Labour ‘may as well hand out dole notices’ after North Sea oil ban plans
LABOUR were accused of undermining the UK’s energy security after it emerged the party was considering banning new North Sea oil and gas licences, should it win the next election.
Reports in the Sunday Times suggested that Keir Starmer and his shadow chancellor, Rachel Reeves, were minded to block any new development in what remains the UK’s key offshore energy field.
The industry trade body Offshore Energies UK (OEUK) hit back at the plans, saying that around 42 per cent of the UK’s electricity comes from gas-fired power stations and that the transition towards greener energy must be a “partnership.”
OEUK warned that effectively shutting down the North Sea as an energy producing region would play into the hands of foreign governments.
“Homegrown production of oil and gas means we avoid costlier, less secure, and higher carbon footprint imports. Investment in UK production would also support the infrastructure and workforces needed to make cleaner, more affordable energy in the UK, for the UK,” the organisation’s chief executive said.
Whilst the licensing of new North Sea exploration remains contentious, Conservative Prime Minister Rishi Sunak has given guarded backing to at least one new flagship project, the Rosebank Oil Field.

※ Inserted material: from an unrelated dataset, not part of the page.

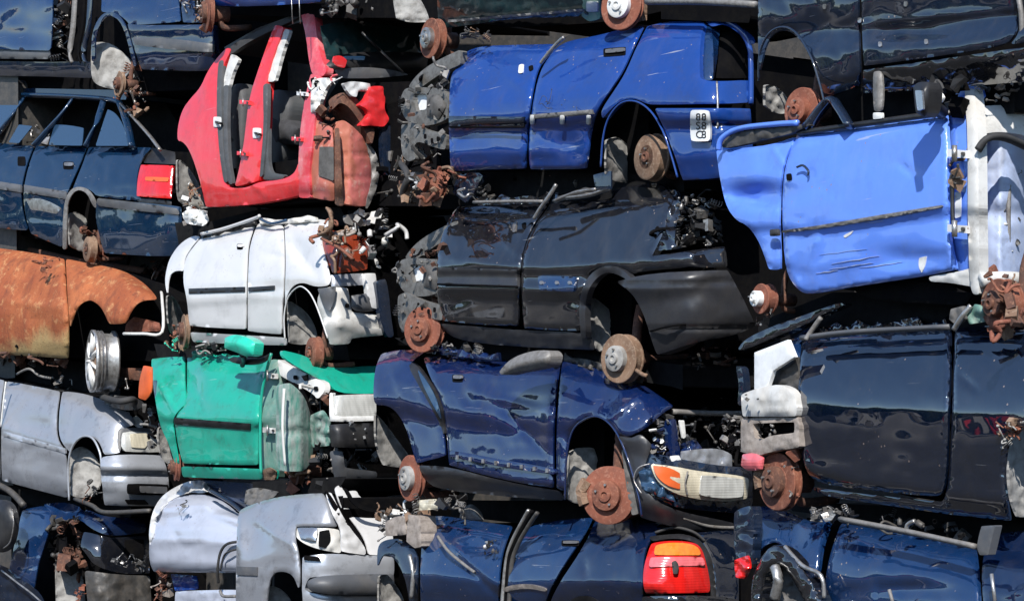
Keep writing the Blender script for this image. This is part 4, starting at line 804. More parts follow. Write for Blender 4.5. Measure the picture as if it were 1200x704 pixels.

“We will need fossil fuels for the next few decades as we transition to a greener future. During that period, it makes absolutely no sense not to invest in the resources we have here at home,” Sunak said earlier this month.
Proponents of new projects argue greater energy independence and security would strengthen the UK’s hand in foreign policy. Energy prices across Europe spiked immediately after the Russian invasion of Ukraine, as western governments stopped buying Russian energy, and whilst Britain was not a direct buyer in any significant sense of Moscow’s energy reserves it led to a price spike here nonetheless.
Free-market think-tank the IEA said the proposal to bar new development would “deter investment.
“Keir Starmer might as well jump in an Aberdeen taxi and hand out the dole notices,” the group’s Andy Mayer added.